Dissenting - Mr. Justice Douglas
No, the union's action was a primary labor dispute and not an illegal secondary boycott. The core of the dispute was the long-standing union principle of not working alongside non-union labor on the same job site. The presence of a subcontractor is a 'fortuitous business arrangement' that does not alter the fundamental nature of the protest. Had the general contractor hired the non-union workers directly, the strike would have been unquestionably legal. The union's action was confined to the immediate job site where the conflict existed and was not an attempt to spread the dispute to other, unrelated fronts. Therefore, interpreting this as a secondary boycott improperly restricts the right to strike guaranteed by § 13 of the Act.
Analysis:
This case established the 'common situs' doctrine for secondary boycotts, holding that a general contractor and subcontractors working on the same construction site are treated as separate, independent employers.
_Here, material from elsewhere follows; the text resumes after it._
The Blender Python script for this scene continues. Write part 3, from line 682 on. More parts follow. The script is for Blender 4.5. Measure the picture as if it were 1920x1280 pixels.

The decision significantly curtailed the power of construction unions to picket an entire worksite over a dispute with a single subcontractor. By defining the general contractor as a neutral party, the Court solidified a broad interpretation of § 8(b)(4)(A), making it illegal to apply economic pressure to a neutral employer to achieve an objective against another employer. This precedent has had a profound and lasting impact on labor relations in the construction industry, requiring unions to narrowly tailor their picketing to avoid enmeshing neutral parties.